N.J. lawmaker wants transparency on settling workplace harassment cases

New Jersey Sen. Loretta Weinberg has introduced a measure calling for employers to provide paid sick days to their workers. AP file photo)

New Jersey Sen. Loretta Weinberg has introduced a measure calling for employers to provide paid sick days to their workers. AP file photo)

A New Jersey lawmaker has introduced legislation that would ban agreements that conceal the details of sexual harassment in the workplace.

Keeping sexual harassment settlements secret allows perpetrators to continue their abusive behavior, said Senate Majority Leader Loretta Weinberg.

“Their names are never put out there,” she said. “Companies continue sometimes to cover for them, continue to provide the resources to settle the lawsuits, and the environment is not changed because the perpetrator is not punished in any way.”

Weinberg, D-Bergen, said she’s not aware of any harassment cases involving members of the Legislature.

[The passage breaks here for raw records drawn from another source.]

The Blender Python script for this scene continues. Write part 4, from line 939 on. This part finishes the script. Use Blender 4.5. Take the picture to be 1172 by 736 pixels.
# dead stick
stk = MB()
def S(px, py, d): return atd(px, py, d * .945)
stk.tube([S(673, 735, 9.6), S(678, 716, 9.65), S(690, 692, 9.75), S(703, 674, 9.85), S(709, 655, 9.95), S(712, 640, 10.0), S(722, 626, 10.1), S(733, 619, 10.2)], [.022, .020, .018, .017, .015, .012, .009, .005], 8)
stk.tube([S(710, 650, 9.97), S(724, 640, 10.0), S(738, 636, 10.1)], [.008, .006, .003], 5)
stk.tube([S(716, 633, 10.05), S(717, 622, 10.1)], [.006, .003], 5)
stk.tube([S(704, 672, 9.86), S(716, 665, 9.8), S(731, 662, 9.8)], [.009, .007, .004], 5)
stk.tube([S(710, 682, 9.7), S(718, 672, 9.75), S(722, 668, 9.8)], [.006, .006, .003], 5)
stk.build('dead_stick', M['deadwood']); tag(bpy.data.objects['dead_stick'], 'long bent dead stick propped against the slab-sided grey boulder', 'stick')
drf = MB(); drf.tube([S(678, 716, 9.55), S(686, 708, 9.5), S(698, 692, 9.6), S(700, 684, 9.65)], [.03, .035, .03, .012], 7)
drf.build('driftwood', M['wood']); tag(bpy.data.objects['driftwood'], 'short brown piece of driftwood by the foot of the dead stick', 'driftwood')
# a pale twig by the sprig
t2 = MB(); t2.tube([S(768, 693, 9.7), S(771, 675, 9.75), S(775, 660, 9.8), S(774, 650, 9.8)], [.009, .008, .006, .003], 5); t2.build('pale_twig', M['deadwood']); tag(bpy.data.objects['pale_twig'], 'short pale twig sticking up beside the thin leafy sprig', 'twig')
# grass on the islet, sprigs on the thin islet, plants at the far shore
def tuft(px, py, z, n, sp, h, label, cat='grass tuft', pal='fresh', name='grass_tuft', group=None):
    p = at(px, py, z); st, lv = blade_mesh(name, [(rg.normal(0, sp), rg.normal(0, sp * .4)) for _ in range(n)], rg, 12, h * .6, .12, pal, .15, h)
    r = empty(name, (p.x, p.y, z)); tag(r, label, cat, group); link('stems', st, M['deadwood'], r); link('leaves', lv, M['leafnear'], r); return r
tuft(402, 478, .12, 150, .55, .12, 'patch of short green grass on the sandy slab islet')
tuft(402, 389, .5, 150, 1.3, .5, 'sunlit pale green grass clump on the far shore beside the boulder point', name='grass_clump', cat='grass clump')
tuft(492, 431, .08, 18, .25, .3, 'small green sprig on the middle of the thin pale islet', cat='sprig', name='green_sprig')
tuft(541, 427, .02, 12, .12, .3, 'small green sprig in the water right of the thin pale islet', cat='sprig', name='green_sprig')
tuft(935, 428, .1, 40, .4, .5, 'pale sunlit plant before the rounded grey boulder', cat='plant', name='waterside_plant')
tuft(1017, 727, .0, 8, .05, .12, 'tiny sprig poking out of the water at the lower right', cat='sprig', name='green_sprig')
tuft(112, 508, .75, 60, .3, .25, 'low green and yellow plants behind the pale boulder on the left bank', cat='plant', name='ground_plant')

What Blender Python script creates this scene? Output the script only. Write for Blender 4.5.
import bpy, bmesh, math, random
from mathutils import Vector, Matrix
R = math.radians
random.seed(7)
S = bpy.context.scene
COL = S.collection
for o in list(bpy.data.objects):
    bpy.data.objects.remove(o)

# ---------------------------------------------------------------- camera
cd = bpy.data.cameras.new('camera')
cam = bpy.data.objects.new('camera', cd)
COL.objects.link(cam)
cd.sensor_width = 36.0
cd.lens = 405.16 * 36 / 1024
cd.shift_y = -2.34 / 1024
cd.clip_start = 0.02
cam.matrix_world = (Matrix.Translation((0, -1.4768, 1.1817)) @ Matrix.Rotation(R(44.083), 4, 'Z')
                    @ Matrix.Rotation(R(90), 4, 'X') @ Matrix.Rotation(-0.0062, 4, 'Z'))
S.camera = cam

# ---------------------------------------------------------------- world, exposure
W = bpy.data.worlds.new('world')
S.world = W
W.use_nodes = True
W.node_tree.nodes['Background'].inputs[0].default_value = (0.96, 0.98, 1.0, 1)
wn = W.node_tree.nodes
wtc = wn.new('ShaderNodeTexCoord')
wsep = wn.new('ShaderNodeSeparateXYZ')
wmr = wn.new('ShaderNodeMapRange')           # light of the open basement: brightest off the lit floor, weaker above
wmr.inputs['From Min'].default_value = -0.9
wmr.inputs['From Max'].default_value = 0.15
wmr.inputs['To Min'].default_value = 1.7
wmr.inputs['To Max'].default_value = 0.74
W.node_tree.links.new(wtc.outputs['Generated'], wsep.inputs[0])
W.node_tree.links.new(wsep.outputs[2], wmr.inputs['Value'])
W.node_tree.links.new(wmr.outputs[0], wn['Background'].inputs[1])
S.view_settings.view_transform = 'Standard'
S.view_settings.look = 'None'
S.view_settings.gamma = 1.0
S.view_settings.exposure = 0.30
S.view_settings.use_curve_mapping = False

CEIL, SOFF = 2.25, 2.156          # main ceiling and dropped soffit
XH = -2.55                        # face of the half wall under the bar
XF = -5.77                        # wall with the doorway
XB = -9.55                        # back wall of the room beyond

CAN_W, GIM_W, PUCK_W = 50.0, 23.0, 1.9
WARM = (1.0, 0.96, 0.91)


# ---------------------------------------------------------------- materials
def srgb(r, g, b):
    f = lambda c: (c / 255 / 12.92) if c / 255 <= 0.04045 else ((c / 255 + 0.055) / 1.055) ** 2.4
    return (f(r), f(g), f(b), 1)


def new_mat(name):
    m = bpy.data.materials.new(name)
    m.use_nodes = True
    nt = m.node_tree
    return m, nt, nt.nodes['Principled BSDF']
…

“We do have a sexual harassment policy,” she said. “I’ve asked the Office of Legislative Services to take a look at the policy and make sure it’s up to date and appropriate, and hopefully we don’t have that atmosphere here.”

Similar legislation is being considered at the federal level, said Weinberg, who questions whether Congress would pass it. In the meantime, she said she hopes New Jersey lawmakers will enact her proposal.

“This is an environment that has gone on for much too long,” Weinberg said Tuesday. “I don’t think there is a woman that I know my age or much younger who hasn’t witnessed some of this in the course of their life. And it’s time to make it stop.”